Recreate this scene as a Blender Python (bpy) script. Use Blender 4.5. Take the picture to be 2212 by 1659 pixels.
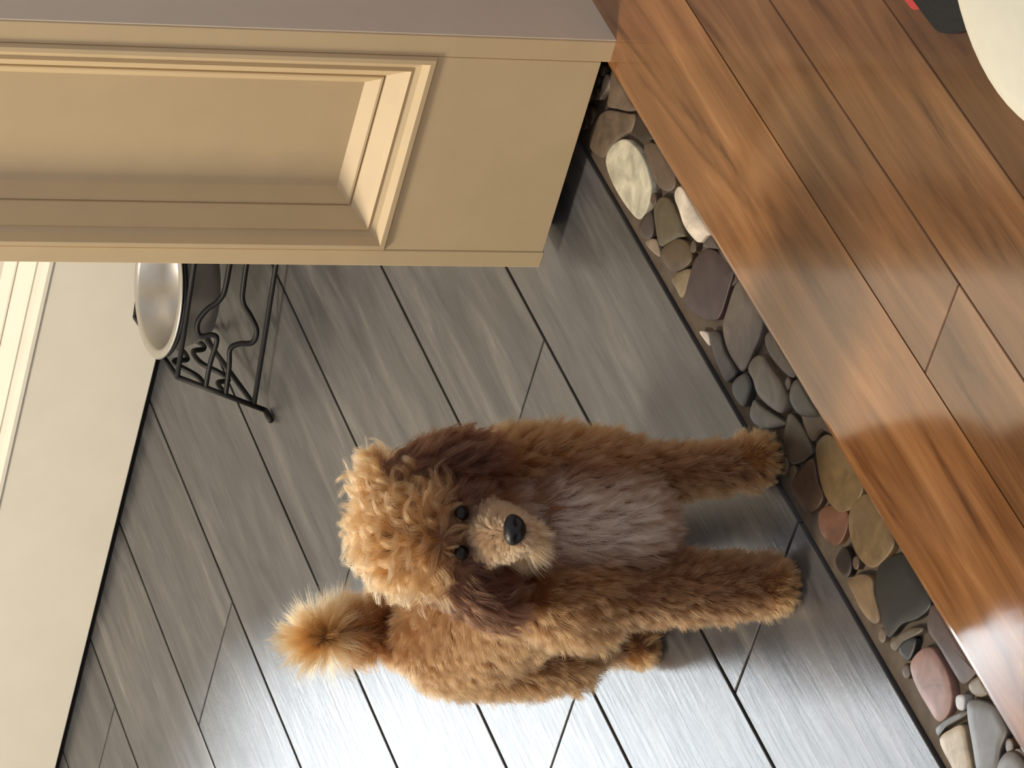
import bpy, bmesh, math, random
import numpy as np
from mathutils import Matrix, Vector, kdtree

for ob in list(bpy.data.objects):
    bpy.data.objects.remove(ob, do_unlink=True)
SC = bpy.context.scene
COL = SC.collection

# ------------------------------------------------------------------ camera
cam_d = bpy.data.cameras.new('camera')
cam = bpy.data.objects.new('camera', cam_d)
COL.objects.link(cam)
cam_d.sensor_fit = 'HORIZONTAL'
cam_d.sensor_width = 36.0
cam_d.lens = 142.573                      # long digital zoom, held turned on its side
cam_d.clip_start = 0.05
cam_d.clip_end = 60
cam.matrix_world = Matrix(((-0.31864918, 0.6134957, -0.72255499, -2.6),
                           (-0.24514732, -0.78969534, -0.56239138, -2.04333),
                           (-0.91562301, -0.00207314, 0.4020326, 1.66705),
                           (0, 0, 0, 1)))
SC.camera = cam

# ------------------------------------------------------------------ world, lights, exposure
W = bpy.data.worlds.new('room_ambient')
SC.world = W
W.use_nodes = True
bgn = W.node_tree.nodes['Background']
bgn.inputs[0].default_value = (0.95, 0.94, 1.0, 1)
bgn.inputs[1].default_value = 0.55

def area_light(name, loc, target, sx, sy, power, color):
    d = bpy.data.lights.new(name, 'AREA')
    d.shape = 'RECTANGLE'; d.size = sx; d.size_y = sy
    d.energy = power; d.color = color
    o = bpy.data.objects.new(name, d); COL.objects.link(o)
    o.location = loc
    v = Vector(target) - Vector(loc)
    o.rotation_euler = v.to_track_quat('-Z', 'Y').to_euler()
    return o
# daylight behind the tall glass of the back door
area_light('door_daylight', (1.42, 1.86, 1.16), (0.0, 1.86, 1.16), 0.88, 1.72, 108.0, (0.86, 0.94, 1.0))
# warm ceiling lamp over the room, up and to the left
area_light('ceiling_lamp', (-0.45, 1.65, 2.40), (0.45, 0.55, 0.2), 0.45, 0.45, 66.0, (1.0, 0.85, 0.65))

VS = SC.view_settings
VS.view_transform = 'Standard'
VS.look = 'None'
VS.exposure = 0.0
VS.gamma = 1.0
VS.use_curve_mapping = False

# ------------------------------------------------------------------ helpers
def srgb(c):
    out = []
    for v in c[:3]:
        v = v / 255.0
        out.append(v / 12.92 if v <= 0.04045 else ((v + 0.055) / 1.055) ** 2.4)
    return tuple(out) + (1.0,)

def tag(o, label=None, cat=None, group=None, kind=None):
    if label: o['label'] = label
    if cat: o['category'] = cat
    if group: o['group'] = group
    if kind: o['kind'] = kind
    return o

def empty(name, loc=(0, 0, 0), rz=0.0):
    o = bpy.data.objects.new(name, None)
    COL.objects.link(o); o.location = loc; o.rotation_euler = (0, 0, rz)
    o.empty_display_size = 0.05
    return o

def mesh_obj(name, me, mat=None, parent=None, smooth=False):
    o = bpy.data.objects.new(name, me)
    COL.objects.link(o)
    if mat is not None and len(me.materials) == 0: me.materials.append(mat)
    if smooth:
        for p in me.polygons: p.use_smooth = True
    if parent is not None: o.parent = parent
    return o

def from_bm(name, bm, mat=None, parent=None, smooth=False):
    bmesh.ops.recalc_face_normals(bm, faces=bm.faces)
    me = bpy.data.meshes.new(name)
    bm.to_mesh(me); bm.free()
    return mesh_obj(name, me, mat, parent, smooth)

def add_box(bm, x0, x1, y0, y1, z0, z1, bevel=0.0, seg=2):
    r = bmesh.ops.create_cube(bm, size=1.0)
    vs = r['verts']
    for v in vs:
        v.co = Vector(((x0 + x1) / 2 + v.co.x * (x1 - x0), (y0 + y1) / 2 + v.co.y * (y1 - y0), (z0 + z1) / 2 + v.co.z * (z1 - z0)))
    if bevel > 0:
        es = list({e for v in vs for e in v.link_edges})
        bmesh.ops.bevel(bm, geom=es, offset=bevel, segments=seg, profile=0.6, affect='EDGES')

def box_obj(name, x0, x1, y0, y1, z0, z1, mat, parent=None, bevel=0.0, seg=2):
    bm = bmesh.new(); add_box(bm, x0, x1, y0, y1, z0, z1, bevel, seg)
    return from_bm(name, bm, mat, parent)

def catmull(pts, n=6, closed=False):
    P = [Vector(p) for p in pts]; out = []
    m = len(P)
    rng = range(m) if closed else range(m - 1)
    for i in rng:
        if closed:
            a, b, c, d = P[(i - 1) % m], P[i], P[(i + 1) % m], P[(i + 2) % m]
        else:
            a, b, c, d = P[max(i - 1, 0)], P[i], P[i + 1], P[min(i + 2, m - 1)]
        for k in range(n):
            t = k / n
            out.append(0.5 * ((2 * b) + (c - a) * t + (2 * a - 5 * b + 4 * c - d) * t * t + (3 * b - a - 3 * c + d) * t ** 3))
    if not closed: out.append(P[-1])
    return out

def add_tube(bm, pts, r, n=8, closed=False):
    pts = [Vector(p) for p in pts]
    m = len(pts); rings = []; up = None
    for i, p in enumerate(pts):
        if closed: t = pts[(i + 1) % m] - pts[(i - 1) % m]
        else: t = pts[min(i + 1, m - 1)] - pts[max(i - 1, 0)]
        t.normalize()
        if up is None:
            up = Vector((0, 0, 1)) if abs(t.z) < 0.9 else Vector((1, 0, 0))
        side = t.cross(up).normalized(); up = side.cross(t).normalized()
        ri = r[i] if isinstance(r, (list, tuple)) else r
        rings.append([bm.verts.new(p + (side * math.cos(a) + up * math.sin(a)) * ri) for a in [2 * math.pi * k / n for k in range(n)]])
    for i in range(m if closed else m - 1):
        A, B = rings[i], rings[(i + 1) % m]
        for k in range(n):
            bm.faces.new((A[k], A[(k + 1) % n], B[(k + 1) % n], B[k]))
    if not closed:
        bm.faces.new(rings[0]); bm.faces.new(rings[-1])

def add_lathe(bm, prof, n=48, center=(0, 0, 0)):
    cx, cy, cz = center; rings = []
    for r, z in prof:
        if r < 1e-5: rings.append([bm.verts.new((cx, cy, cz + z))])
        else: rings.append([bm.verts.new((cx + r * math.cos(2 * math.pi * k / n), cy + r * math.sin(2 * math.pi * k / n), cz + z)) for k in range(n)])
    for A, B in zip(rings[:-1], rings[1:]):
        if len(A) == 1 and len(B) == 1: continue
        for k in range(n):
            k2 = (k + 1) % n
            if len(A) == 1: bm.faces.new((A[0], B[k], B[k2]))
            elif len(B) == 1: bm.faces.new((A[k], A[k2], B[0]))
            else: bm.faces.new((A[k], A[k2], B[k2], B[k]))

# ------------------------------------------------------------------ materials
def new_mat(name):
    m = bpy.data.materials.new(name); m.use_nodes = True
    nt = m.node_tree; bs = nt.nodes['Principled BSDF']
    return m, nt, bs, nt.nodes, nt.links

def coords(nt, scale=(1, 1, 1), rand=True):
    """object-space coordinates, shifted per object so alike pieces differ"""
    N, L = nt.nodes, nt.links
    tc = N.new('ShaderNodeTexCoord'); mp = N.new('ShaderNodeMapping')
    mp.inputs['Scale'].default_value = scale
    if rand:
        oi = N.new('ShaderNodeObjectInfo'); mu = N.new('ShaderNodeMath'); mu.operation = 'MULTIPLY'
        mu.inputs[1].default_value = 37.0
        L.new(oi.outputs['Random'], mu.inputs[0])
        ad = N.new('ShaderNodeVectorMath'); ad.operation = 'ADD'
        L.new(tc.outputs['Object'], ad.inputs[0]); L.new(mu.outputs[0], ad.inputs[1])
        L.new(ad.outputs[0], mp.inputs['Vector'])
    else:
        L.new(tc.outputs['Object'], mp.inputs['Vector'])
    return mp.outputs['Vector']

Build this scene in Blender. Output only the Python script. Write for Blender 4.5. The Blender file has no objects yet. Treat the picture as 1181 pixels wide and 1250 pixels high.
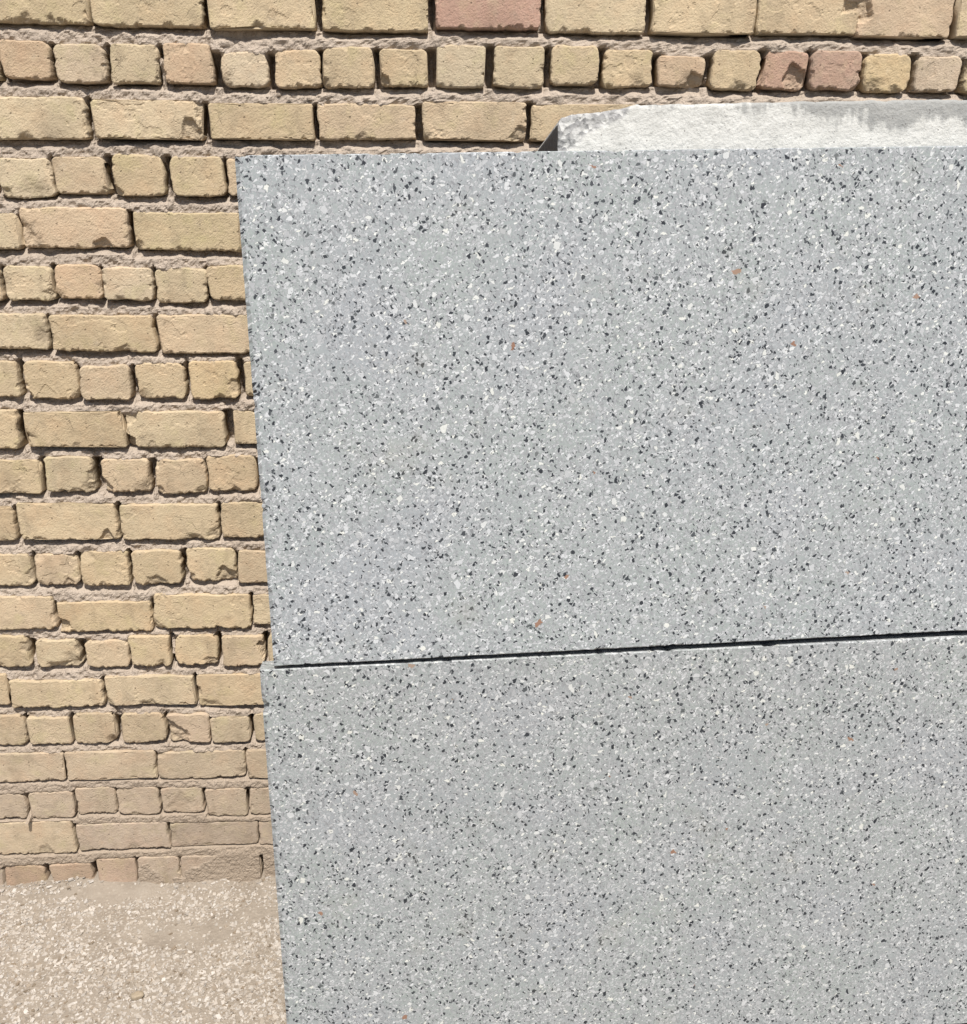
import bpy, math, random
import numpy as np
from mathutils import Matrix, Vector

# ------------------------------------------------------------------ camera, sky, sun, exposure
scene = bpy.context.scene
EYE = Vector((0.0, -2.0102, 1.638))
cam_right = Vector((0.99876, -0.04825, 0.00662)).normalized()
cam_fwd = Vector((0.04792, 0.94948, -0.31011)).normalized()
cam_up = cam_right.cross(cam_fwd).normalized()
cam_right = cam_fwd.cross(cam_up).normalized()
cam_data = bpy.data.cameras.new('camera')
cam = bpy.data.objects.new('camera', cam_data)
scene.collection.objects.link(cam)
M = Matrix((cam_right, cam_up, -cam_fwd)).transposed().to_4x4()
M.translation = EYE
cam.matrix_world = M
cam_data.sensor_fit = 'HORIZONTAL'
cam_data.sensor_width = 36.0
cam_data.lens = 36.0 * 1150.0 / 1181.0
cam_data.clip_start = 0.02
cam_data.clip_end = 500.0
scene.camera = cam

SUN_EL, SUN_AZ = math.radians(60.0), math.radians(9.0)     # azimuth: to the right of the wall's normal
sun_dir = Vector((math.cos(SUN_EL) * math.sin(SUN_AZ), -math.cos(SUN_EL) * math.cos(SUN_AZ), math.sin(SUN_EL)))
world = bpy.data.worlds.new('World')
scene.world = world
world.use_nodes = True
wn = world.node_tree
bg = wn.nodes['Background']
sky = wn.nodes.new('ShaderNodeTexSky')
sky.sky_type = 'NISHITA'
sky.sun_disc = False
sky.sun_elevation = SUN_EL
sky.sun_rotation = math.pi - SUN_AZ
sky.air_density = 1.0
sky.dust_density = 2.0
wn.links.new(sky.outputs[0], bg.inputs[0])
bg.inputs[1].default_value = 0.08
sd = bpy.data.lights.new('sun', 'SUN')
sd.energy = 4.8
sd.angle = math.radians(0.53)
sd.color = (1.0, 0.955, 0.89)
so = bpy.data.objects.new('sun', sd)
scene.collection.objects.link(so)
so.rotation_euler = (-sun_dir).to_track_quat('-Z', 'Y').to_euler()
so.location = (0.5, -4, 8)
scene.view_settings.view_transform = 'Standard'
scene.view_settings.look = 'None'
scene.view_settings.gamma = 1.0
scene.view_settings.exposure = 0.40
scene.cycles.max_bounces = 6

col = scene.collection
rnd = random.Random(7)
rng = np.random.default_rng(11)

# ------------------------------------------------------------------ helpers
def hash01(ix, iz, seed):
    h = (ix.astype(np.int64) * 374761393 + iz.astype(np.int64) * 668265263 + int(seed) * 974711 + 12345) & 0xFFFFFFFF
    h = ((h ^ (h >> 13)) * 1274126177) & 0xFFFFFFFF
    h = ((h ^ (h >> 16)) * 2246822519) & 0xFFFFFFFF
    h = h ^ (h >> 15)
    return (h & 0xFFFFFF) / float(0xFFFFFF)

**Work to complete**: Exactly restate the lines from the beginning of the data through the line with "COL = SC.collection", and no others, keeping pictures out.

**Full answer**:
Recreate this scene as a Blender Python (bpy) script. Use Blender 4.5. Take the picture to be 2212 by 1659 pixels.
import bpy, bmesh, math, random
import numpy as np
from mathutils import Matrix, Vector, kdtree

for ob in list(bpy.data.objects):
    bpy.data.objects.remove(ob, do_unlink=True)
SC = bpy.context.scene
COL = SC.collection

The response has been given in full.